For many, the Holy Bible is a How-To guide for staying out of Hell: Salvation For Dummies. But some react by dismissing the Bible entirely, or they treat the Bible like a buffet line. If some parts don't look very appetizing, they give them no further thought. But the Holy Bible is the greatest authority in my life, because in its story of God's conversation with the human race, my life story finds its meaning and purpose. In the Passover story, God's spirit passing over the houses of the Israelites while claiming the firstborn Egyptians, I find a foreshadowing of God the Son passing through death himself on the way to the resurrection and eternal life which we all shall share.
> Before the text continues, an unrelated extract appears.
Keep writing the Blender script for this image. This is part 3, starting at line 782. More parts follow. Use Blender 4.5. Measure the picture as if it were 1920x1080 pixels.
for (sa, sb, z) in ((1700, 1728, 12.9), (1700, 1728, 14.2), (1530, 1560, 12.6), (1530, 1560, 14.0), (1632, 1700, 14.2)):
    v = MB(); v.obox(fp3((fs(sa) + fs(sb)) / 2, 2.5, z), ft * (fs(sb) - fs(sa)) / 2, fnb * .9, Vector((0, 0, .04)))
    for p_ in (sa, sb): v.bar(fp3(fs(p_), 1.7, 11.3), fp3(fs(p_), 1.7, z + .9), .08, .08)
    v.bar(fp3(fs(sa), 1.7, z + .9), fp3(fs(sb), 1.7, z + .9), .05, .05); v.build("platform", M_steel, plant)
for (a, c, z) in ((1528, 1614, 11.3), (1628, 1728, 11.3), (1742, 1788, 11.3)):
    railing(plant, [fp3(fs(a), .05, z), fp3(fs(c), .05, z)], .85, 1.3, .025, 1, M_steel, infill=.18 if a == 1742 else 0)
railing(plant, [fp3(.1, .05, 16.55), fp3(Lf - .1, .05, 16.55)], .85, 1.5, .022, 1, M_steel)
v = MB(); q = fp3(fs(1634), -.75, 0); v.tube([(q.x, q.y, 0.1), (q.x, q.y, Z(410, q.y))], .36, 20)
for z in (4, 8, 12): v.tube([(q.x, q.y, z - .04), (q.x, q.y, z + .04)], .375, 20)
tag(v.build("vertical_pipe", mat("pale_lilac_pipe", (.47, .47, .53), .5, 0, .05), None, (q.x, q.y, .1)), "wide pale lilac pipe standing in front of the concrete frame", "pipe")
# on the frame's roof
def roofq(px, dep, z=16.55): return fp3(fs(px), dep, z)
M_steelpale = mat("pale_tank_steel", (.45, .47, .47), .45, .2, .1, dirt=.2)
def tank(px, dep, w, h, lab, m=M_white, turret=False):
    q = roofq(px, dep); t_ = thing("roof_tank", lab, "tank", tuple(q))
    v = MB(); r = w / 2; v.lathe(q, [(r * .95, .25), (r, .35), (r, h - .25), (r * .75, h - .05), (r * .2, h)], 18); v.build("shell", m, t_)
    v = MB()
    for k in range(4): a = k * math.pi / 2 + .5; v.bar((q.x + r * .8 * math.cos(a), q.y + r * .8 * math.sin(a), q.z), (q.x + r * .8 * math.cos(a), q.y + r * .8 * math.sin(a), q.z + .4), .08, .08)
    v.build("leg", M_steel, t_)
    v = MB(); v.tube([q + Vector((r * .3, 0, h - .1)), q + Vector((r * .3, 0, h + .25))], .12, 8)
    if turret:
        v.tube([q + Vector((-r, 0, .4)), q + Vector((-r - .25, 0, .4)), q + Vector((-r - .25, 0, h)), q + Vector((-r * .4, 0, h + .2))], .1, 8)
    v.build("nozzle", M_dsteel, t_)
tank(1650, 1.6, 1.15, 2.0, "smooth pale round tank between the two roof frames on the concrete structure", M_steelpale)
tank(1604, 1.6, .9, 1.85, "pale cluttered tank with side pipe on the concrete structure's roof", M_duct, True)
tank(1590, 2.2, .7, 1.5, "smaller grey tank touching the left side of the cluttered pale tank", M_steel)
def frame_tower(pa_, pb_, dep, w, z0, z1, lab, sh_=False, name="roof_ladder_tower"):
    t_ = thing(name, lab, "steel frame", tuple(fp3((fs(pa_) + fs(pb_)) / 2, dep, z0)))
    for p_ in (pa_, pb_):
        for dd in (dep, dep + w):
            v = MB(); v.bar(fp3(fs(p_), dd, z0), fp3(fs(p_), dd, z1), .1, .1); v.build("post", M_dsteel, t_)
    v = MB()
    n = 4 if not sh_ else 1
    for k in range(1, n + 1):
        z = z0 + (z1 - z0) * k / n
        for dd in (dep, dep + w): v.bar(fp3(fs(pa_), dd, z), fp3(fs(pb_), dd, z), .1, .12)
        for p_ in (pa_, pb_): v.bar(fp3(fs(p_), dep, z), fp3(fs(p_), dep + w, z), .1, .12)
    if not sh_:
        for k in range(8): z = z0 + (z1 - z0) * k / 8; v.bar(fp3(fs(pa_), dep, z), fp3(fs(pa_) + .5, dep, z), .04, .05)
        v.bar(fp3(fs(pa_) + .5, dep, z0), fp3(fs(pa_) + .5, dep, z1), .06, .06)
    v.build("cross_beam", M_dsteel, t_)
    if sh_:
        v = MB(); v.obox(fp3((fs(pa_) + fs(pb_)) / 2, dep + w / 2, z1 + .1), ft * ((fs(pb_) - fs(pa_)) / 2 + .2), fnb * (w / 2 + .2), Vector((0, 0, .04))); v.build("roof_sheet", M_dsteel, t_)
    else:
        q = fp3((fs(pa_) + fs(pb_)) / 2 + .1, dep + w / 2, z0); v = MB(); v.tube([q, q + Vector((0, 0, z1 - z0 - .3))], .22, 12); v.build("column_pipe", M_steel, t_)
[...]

In God's promise to Abraham, "In you shall all the families of Earth be blessed," I find that my destiny is bound with all my siblings in the human race.
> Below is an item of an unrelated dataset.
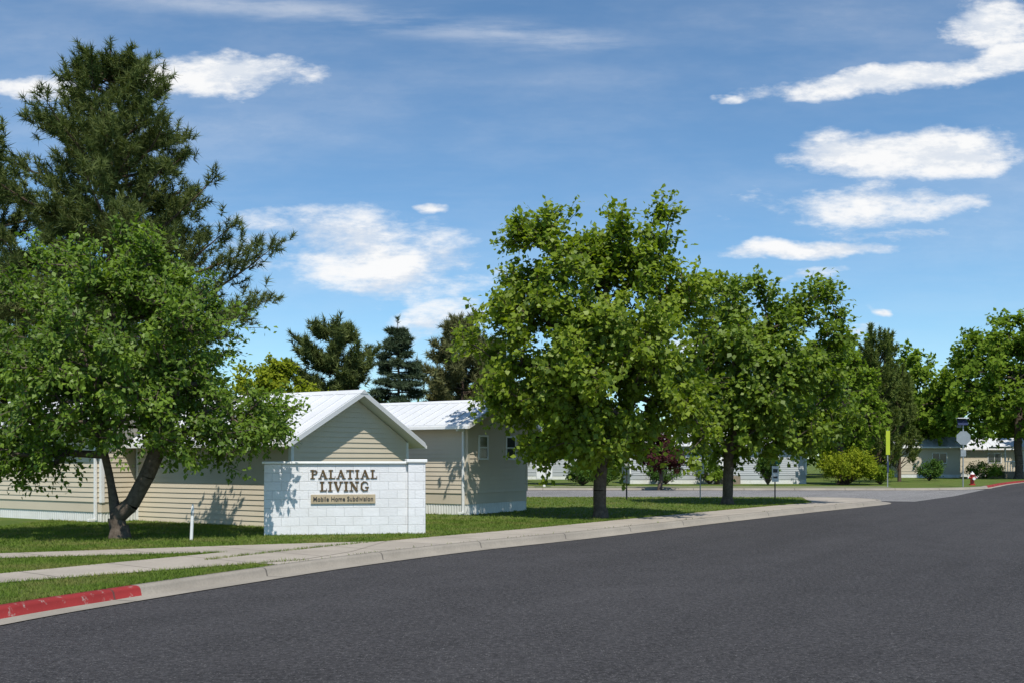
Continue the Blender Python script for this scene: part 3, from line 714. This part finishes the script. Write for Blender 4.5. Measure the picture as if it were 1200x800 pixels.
pb=PB(); pb.box((-.1,-.044,1.3),(.1,-.0405,1.42)); pb.make('plate_text',M['dark'],e)
e=empty('lamp_post',(4.88,43.6,0),0)
pb=PB(); pb.cyl((0,0,-.1),(0,0,1.3),.035,.03,10); pb.cyl((0,0,1.28),(0,0,1.36),.09,.12,12); pb.cyl((0,0,1.62),(0,0,1.74),.19,.03,12); pb.cyl((0,0,1.74),(0,0,1.8),.02,.02,8); pb.make('post_and_cap',M['dark'],e)
pb=PB(); pb.cyl((0,0,1.362),(0,0,1.618),.12,.16,12); pb.make('globe',M['white'],e,smooth=True)
e=empty('crossing_sign',(23.4,63.8,0),.2)
pb=PB(); pb.cyl((0,0,-.1),(0,0,3.55),.035,.035,8); pb.make('post',M['metal'],e)
pb=PB(); pb.box((-.14,-.05,2.0),(.14,-.036,3.5)); pb.make('plate',M['yellow'],e,.004)
pb=PB(); pb.box((-.07,-.05,.9),(.07,-.036,1.6)); pb.make('lower_plate',M['solar'],e,.004)
e=empty('mailbox',(2.0,63.5,0),0)
pb=PB(); pb.box((-.5,-.25,.5),(.5,.25,1.3)); pb.box((-.08,-.08,0),(.08,.08,.498)); pb.make('box',M['skirt'],e,.03)

# ---------------------------------------------------------------- camera, sun, sky
cam=bpy.data.cameras.new('camera'); co=bpy.data.objects.new('camera',cam); col.objects.link(co)
co.location=(0,0,1.7); co.rotation_euler=(math.pi/2,0,0); cam.lens=36; cam.sensor_width=36; cam.shift_y=.115; cam.clip_end=8000; cam.clip_start=.05
scene.camera=co
az=math.radians(171); el=math.radians(58)
sv=Vector((math.sin(az)*math.cos(el),math.cos(az)*math.cos(el),math.sin(el)))
sl=bpy.data.lights.new('sun','SUN'); sl.energy=5.; sl.angle=math.radians(.53); sl.color=(1,.95,.87)
so=bpy.data.objects.new('sun',sl); so.rotation_euler=sv.to_track_quat('Z','Y').to_euler(); so.location=(0,0,60); col.objects.link(so)
w=bpy.data.worlds.new('World'); scene.world=w; w.use_nodes=True; n=w.node_tree; n.nodes.clear()
out=N(n,'ShaderNodeOutputWorld'); bg=N(n,'ShaderNodeBackground'); bg.inputs[1].default_value=.12; n.links.new(bg.outputs[0],out.inputs[0])
sky=N(n,'ShaderNodeTexSky'); sky.sky_type='NISHITA'; sky.sun_disc=False; sky.sun_elevation=el; sky.sun_rotation=az; sky.altitude=1400; sky.air_density=1.1; sky.dust_density=.5; sky.ozone_density=1.6
tc=N(n,'ShaderNodeTexCoord').outputs['Generated']; s=N(n,'ShaderNodeSeparateXYZ'); n.links.new(tc,s.inputs[0])
ym=mathn(n,'MAXIMUM',s.outputs[1],.05); U=mathn(n,'DIVIDE',s.outputs[0],ym); Vv=mathn(n,'DIVIDE',s.outputs[2],ym)
def cnoise(su,sv_,sc,det,ro,dv=0.,z=0.):
    c=N(n,'ShaderNodeCombineXYZ'); n.links.new(mathn(n,'MULTIPLY',U,su),c.inputs[0]); n.links.new(mathn(n,'MULTIPLY_ADD',Vv,sv_,dv),c.inputs[1]); c.inputs[2].default_value=z
    return noisen(n,c.outputs[0],sc,det,ro)
w1=cnoise(1,1.6,9,4,.6,0,1.); w2=cnoise(1,1.8,11,4,.6,0,5.)
U2=mathn(n,'ADD',U,mathn(n,'MULTIPLY',mathn(n,'SUBTRACT',w1,.5),.09)); V2=mathn(n,'ADD',Vv,mathn(n,'MULTIPLY',mathn(n,'SUBTRACT',w2,.5),.030))
fb=cnoise(1,2.6,12,8,.66,0,2.); fb2=cnoise(1,2.6,12,8,.66,.05,2.)
blobs=[(-.29,.375,.100,.024,1.05,0),(-.47,.362,.07,.012,.7,0),(-.145,.198,.14,.045,.75,-.12),(-.12,.19,.07,.022,.9,-.1),(-.085,.243,.020,.008,.9,0),(-.07,.135,.05,.018,.5,.1),(-.055,.152,.03,.008,.4,0),
 (.37,.370,.15,.015,1.15,.10),(.47,.425,.06,.028,1.1,0),(.50,.395,.07,.018,1.1,.2),(.385,.297,.128,.029,1.3,0),(.345,.248,.12,.024,.6,.02),(.30,.205,.10,.010,.95,.04),(.29,.182,.03,.007,.5,.1),
 (.335,.128,.02,.006,.5,.3),(.358,.143,.010,.006,.8,0),(.45,.253,.035,.009,.45,0),(.215,.352,.018,.005,.9,0),(.38,.22,.07,.010,.4,.0),(.14,.11,.05,.01,.4,0)]
val=None
for u0,v0,a,b,de,ti in blobs:
    du=mathn(n,'SUBTRACT',U2,u0); dv=mathn(n,'SUBTRACT',mathn(n,'SUBTRACT',V2,v0),mathn(n,'MULTIPLY',du,ti))
    e2=mathn(n,'ADD',mathn(n,'POWER',mathn(n,'ABSOLUTE',mathn(n,'DIVIDE',du,a)),2.),mathn(n,'POWER',mathn(n,'ABSOLUTE',mathn(n,'DIVIDE',dv,b)),2.))
    m_=mathn(n,'MULTIPLY',mathn(n,'SUBTRACT',1.,e2),de)
    val=m_ if val is None else mathn(n,'MAXIMUM',val,m_)
val=mathn(n,'MAXIMUM',val,-1.2)
tot=mathn(n,'ADD',val,mathn(n,'MULTIPLY',mathn(n,'SUBTRACT',fb,.5),2.7))
alpha=maprange(n,tot,-.15,.95,0,1,True)
ci=cnoise(1.2,9,3.2,7,.6,0,8.); band=mathn(n,'ABSOLUTE',mathn(n,'DIVIDE',mathn(n,'SUBTRACT',Vv,mathn(n,'MULTIPLY_ADD',U,-.11,.415)),.022))
bandm=mathn(n,'MULTIPLY',maprange(n,band,0,1,1,0,True),maprange(n,U,.05,.16,1,0,True))
ci2=cnoise(1.,3.0,2.2,6,.6,0,3.)
cir=mathn(n,'MULTIPLY',maprange(n,ci,.42,.7,0,1,True),mathn(n,'ADD',mathn(n,'MULTIPLY',bandm,.30),.05))
cir=mathn(n,'ADD',cir,maprange(n,ci2,.42,.75,0,.16,True))
alpha=mathn(n,'MAXIMUM',alpha,cir)
alpha=mathn(n,'MULTIPLY',alpha,maprange(n,s.outputs[1],.1,.25))
alpha=mathn(n,'MULTIPLY',alpha,.97)
shade=maprange(n,mathn(n,'SUBTRACT',fb,fb2),-.12,.10,0,1,True)
cc=mixc(n,shade,(6.3,6.7,7.3),(8.2,8.2,8.2))
skc=mixc(n,1.,sky.outputs[0],(.80,1.05,1.16),'MULTIPLY')
n.links.new(mixc(n,alpha,skc,cc),bg.inputs[0])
As I find my own story within that greater story, my heart is set on fire when I realize that in this story of one peoples' relationship with God, we all are one people, one race, one body. That's what sets my heart on fire: the reconciliation and peace that God brings to all people starting with this one nation. Of course, what also gets this fire going is more bodies generating more heat. Jesus spoke on that road to two people. It was a conversation. It takes two or three to have a conversation with God in prayer and the study of Holy Scripture. As an ordained minister, I am called to proclaim the Good News from this pulpit that God has given me temporary custody of. But it is as much a part of that calling to facilitate a conversation with God through prayer and Holy Scripture. Whatever way we can figure out together to create the environment where the sparks will fly, I will do it.
I have no power to start the fire. I can only do my best to tell you the Good News as best I've heard it in my life; and ask you, as Cleopas and his companion asked each other: Aren't our hearts on fire?